Hampir tiap bulan wartawan-wartawan Indonesia diundang ke Kuala Lumpur, Johor atau Genting oleh Badan Pelancongan Malaysia. Mereka pun menuliskan laporannya di media masing-masing bagaimana indahnya Kuala Lumpur dilihat dari puncak Menara Petronas, enaknya "mie rebus Haji Wahid di Johor" atau bagaimana maraknya suasana Genting, pusat perjudian di negara berpenduduk mayoritas Muslim itu. Semuanya diagendakan untuk menarik perhatian turis agar berkunjung ke Malaysia.
Sementara Singapura dengan slogan "Uniquely Singapore" juga berhasil membangun merk-nya sebagai surga untuk belanja di Asia. 
Orang-orang Indonesia, apalagi pada saat liburan sekolah sekarang ini, tumplek blek ke Negeri Singa itu karena terpincut iklan "Singapore's Great Sale". Tiket pesawat dibuat murah, dengan harapan sesampainya di negara kota itu, para turis bisa menghabiskan uang mereka untuk belanja dan membayar biaya akomodasi yang mahal.
Cukup bagus
Lantas apa yang salah dan biang kegagalan bangsa ini dalam pencitraan dirinya. Padahal, dulunya, merk Indonesia cukup bagus sebagai "Keajaiban Asia" (Asia Miracle) yang dipuja-puji lembaga-lembaga internasional seperti Bank Dunia atau Badan Pangan PBB. Akibat krisis ekonomi tahun 1998, semuanya terpuruk. Citra dan merk Indonesia hancur.

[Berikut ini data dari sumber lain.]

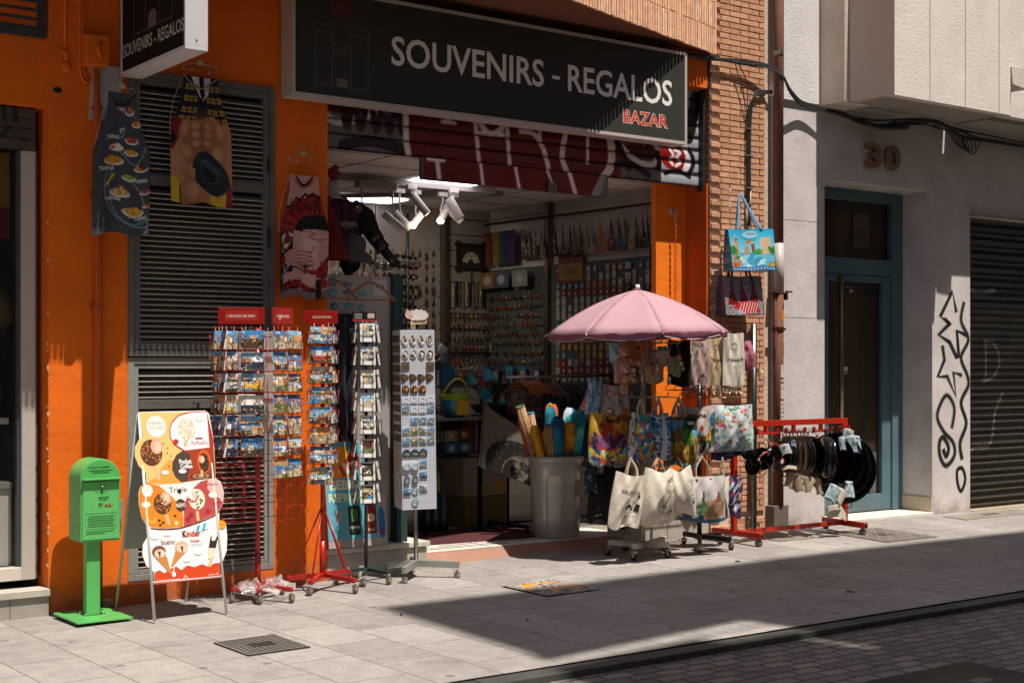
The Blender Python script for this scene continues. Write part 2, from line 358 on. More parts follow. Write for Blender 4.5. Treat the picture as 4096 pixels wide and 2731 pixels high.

Jadilah, Indonesia negeri tanpa merk. Tidak ada satu pihak pun yang memikirkan branding, karena semua energi bangsa terkuras menghadapi krisis. Keperluan untuk pencitraan terkalahkan oleh tekanan untuk segera keluar dari krisis dan memulihkan perekonomian nasional.
Oleh karena Indonesia tidak sempat memikirkan citra, maka pihak lainlah yang memberikan merk kepada negeri ini. Ketika dunia sedang memerangi terorisme, maka Indonesia dicap sebagai negara pelindung teroris (harboring terrorism). 
Transparancy International memberi label Indonesia sebagai salah satu negara terkorup. 
Travel warning yang dikeluarkan Amerika Serikat dan Australia memberi stigma Indonesia sebagai negara tidak aman dan berbahaya. Sementara pegiat HAM internasional "menggoreng" kasus terbunuhnya Munir dengan menuding Indonesia sebagai negara pelanggar hak asasi manusia dan membiarkan terjadinya pembunuhan politik.